Tuesday, October 19, 2010

Martial Art or Martial Way?

I have been asked on several occasions what kind of Martial Art do we study? For some reason the question has always made me pause, not because I don't study a martial art (as loosely defined by society) but because I have never equivocated my training with an art. I have never viewed myself as a martial artist but rather a follower of a Way. I have always felt that the term martial artist lends itself to open interpretations and falls victim to what most people perceive to be the disciplines practiced by those of us that have chosen to practice or follow the path of martial ways. These opinions are usually fuelled (erroneously) by the media and the entertainment industry.

Many reading this may feel it is a matter of semantics, and I have found in my own personal experience that unless a person is actively pursuing a discipline, all of them get lumped together under an umbrella of "it's just kicking and punching - so it must all be the same."
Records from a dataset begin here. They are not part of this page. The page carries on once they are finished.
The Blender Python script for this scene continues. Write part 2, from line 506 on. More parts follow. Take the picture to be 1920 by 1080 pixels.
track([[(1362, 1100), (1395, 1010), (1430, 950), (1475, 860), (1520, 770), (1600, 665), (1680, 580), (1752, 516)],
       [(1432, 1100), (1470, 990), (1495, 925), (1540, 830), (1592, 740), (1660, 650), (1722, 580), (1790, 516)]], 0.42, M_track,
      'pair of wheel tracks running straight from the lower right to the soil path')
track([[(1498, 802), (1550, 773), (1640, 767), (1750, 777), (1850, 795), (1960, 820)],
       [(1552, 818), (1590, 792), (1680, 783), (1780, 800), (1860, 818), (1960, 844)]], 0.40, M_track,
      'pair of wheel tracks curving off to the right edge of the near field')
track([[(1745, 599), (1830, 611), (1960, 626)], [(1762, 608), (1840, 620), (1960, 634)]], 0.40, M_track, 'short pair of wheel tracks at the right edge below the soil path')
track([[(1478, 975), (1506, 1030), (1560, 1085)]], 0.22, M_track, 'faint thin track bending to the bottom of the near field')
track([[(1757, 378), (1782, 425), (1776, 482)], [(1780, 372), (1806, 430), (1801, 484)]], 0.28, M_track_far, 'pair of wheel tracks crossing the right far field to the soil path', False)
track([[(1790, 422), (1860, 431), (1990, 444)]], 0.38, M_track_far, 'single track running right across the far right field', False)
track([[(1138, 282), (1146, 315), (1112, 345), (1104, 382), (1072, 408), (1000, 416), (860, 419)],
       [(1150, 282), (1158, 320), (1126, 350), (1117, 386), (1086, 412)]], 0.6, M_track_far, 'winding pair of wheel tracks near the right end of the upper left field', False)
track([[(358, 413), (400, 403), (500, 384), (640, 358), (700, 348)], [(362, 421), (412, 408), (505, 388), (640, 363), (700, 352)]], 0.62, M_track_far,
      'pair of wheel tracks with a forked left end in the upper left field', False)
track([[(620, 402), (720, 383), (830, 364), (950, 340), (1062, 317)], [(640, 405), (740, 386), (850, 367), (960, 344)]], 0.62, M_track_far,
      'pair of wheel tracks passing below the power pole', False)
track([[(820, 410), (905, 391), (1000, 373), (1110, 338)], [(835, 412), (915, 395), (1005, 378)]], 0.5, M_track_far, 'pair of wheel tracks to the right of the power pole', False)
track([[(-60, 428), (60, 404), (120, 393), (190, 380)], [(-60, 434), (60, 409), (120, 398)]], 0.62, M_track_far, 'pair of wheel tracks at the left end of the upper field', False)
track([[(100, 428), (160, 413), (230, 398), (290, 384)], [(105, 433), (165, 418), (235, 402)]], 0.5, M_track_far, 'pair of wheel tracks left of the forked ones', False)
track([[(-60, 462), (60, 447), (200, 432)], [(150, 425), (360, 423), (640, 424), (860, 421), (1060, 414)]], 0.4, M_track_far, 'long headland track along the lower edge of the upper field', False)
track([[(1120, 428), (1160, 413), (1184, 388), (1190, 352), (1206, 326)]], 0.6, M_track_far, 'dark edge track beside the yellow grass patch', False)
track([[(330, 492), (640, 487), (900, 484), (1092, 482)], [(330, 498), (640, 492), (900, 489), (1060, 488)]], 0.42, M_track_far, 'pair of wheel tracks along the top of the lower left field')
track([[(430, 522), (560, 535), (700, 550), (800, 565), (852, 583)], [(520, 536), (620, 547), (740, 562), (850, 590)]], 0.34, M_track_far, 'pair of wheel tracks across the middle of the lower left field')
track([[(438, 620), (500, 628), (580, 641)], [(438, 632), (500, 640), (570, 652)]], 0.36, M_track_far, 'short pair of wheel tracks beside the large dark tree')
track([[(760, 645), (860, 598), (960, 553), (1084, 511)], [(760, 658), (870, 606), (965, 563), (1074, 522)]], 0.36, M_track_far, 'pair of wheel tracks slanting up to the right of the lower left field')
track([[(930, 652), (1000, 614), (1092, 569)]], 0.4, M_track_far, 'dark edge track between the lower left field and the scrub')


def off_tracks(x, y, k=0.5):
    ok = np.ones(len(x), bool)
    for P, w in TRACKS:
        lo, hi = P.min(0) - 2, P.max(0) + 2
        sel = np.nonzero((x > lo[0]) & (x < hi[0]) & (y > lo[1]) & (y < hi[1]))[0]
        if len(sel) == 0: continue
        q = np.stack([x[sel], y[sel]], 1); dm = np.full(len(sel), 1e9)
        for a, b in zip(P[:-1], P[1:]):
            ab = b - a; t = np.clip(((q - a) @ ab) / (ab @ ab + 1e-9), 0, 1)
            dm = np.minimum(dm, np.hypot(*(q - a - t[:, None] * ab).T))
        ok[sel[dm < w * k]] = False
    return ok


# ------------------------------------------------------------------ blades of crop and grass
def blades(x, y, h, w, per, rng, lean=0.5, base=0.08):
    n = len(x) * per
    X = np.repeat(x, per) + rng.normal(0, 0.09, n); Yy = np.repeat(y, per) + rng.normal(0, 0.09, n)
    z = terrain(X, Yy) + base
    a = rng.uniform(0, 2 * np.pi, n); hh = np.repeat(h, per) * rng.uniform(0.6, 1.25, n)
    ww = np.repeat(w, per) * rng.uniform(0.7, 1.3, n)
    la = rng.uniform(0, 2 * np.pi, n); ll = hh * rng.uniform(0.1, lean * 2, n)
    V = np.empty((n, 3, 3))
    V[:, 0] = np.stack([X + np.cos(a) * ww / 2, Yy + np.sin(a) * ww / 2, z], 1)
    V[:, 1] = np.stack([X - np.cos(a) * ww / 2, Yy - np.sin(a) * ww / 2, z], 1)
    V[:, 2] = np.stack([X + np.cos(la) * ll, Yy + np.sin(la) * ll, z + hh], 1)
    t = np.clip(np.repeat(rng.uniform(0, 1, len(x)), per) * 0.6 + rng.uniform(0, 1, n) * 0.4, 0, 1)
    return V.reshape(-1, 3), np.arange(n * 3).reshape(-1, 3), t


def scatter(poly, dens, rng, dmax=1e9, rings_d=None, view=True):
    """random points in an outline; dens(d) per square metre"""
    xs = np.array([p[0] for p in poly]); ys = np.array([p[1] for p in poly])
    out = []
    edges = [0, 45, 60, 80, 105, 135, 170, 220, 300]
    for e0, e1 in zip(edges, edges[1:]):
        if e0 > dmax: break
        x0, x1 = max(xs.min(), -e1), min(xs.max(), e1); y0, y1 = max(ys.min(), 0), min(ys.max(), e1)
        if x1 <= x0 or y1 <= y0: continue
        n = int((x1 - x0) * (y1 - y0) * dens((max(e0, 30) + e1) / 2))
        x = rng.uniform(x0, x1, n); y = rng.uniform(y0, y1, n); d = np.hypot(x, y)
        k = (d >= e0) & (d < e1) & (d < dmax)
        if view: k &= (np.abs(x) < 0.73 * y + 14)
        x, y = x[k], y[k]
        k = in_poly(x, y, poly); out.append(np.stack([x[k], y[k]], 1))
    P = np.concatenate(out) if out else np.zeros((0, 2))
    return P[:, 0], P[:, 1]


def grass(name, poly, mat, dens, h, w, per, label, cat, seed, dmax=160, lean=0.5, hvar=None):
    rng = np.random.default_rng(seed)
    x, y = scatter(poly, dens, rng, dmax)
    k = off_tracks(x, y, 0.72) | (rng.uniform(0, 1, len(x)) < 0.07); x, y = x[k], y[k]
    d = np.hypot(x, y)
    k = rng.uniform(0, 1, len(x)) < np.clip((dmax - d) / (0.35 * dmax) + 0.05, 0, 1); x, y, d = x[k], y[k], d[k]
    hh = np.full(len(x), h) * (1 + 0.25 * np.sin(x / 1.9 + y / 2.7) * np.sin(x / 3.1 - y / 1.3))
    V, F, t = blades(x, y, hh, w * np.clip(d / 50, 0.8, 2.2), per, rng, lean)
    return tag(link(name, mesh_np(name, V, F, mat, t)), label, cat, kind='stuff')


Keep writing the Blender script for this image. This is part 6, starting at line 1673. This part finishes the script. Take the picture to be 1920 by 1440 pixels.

So what is a martial art ? The term martial art is used to loosely describe the many combative systems and sports that exist here in the West. If we examine them closely however, we will discover that they are not all truly martial in nature or arts for that matter. The literal sense of the term martial, implies that it must have a military application, and historically many of the combative systems that exist today have their roots in systems that were used in military settings.

The same can be said for those systems that were developed by the "civilian" populace (like Karate) and many of the combative systems were employed in military and paramilitary settings. For this reason I think the literal definition is too limiting. In fact many of the "civil" arts are part of the curricula for the military forces today.

The real difference is found when a combative system makes the transition to combat sport. I find that one of the stark contrasts is that within the realm of "sport" there are rules and a framework to contain those rules. What may work on the tournament/arena floor, can be completely ineffective in an actual combat situation. The danger then becomes a false feeling of preparedness. A sport practitioner may feel they are practicing a martial art but they may be mistaken. It is certainly not a martial way, but if that isn't, then what is?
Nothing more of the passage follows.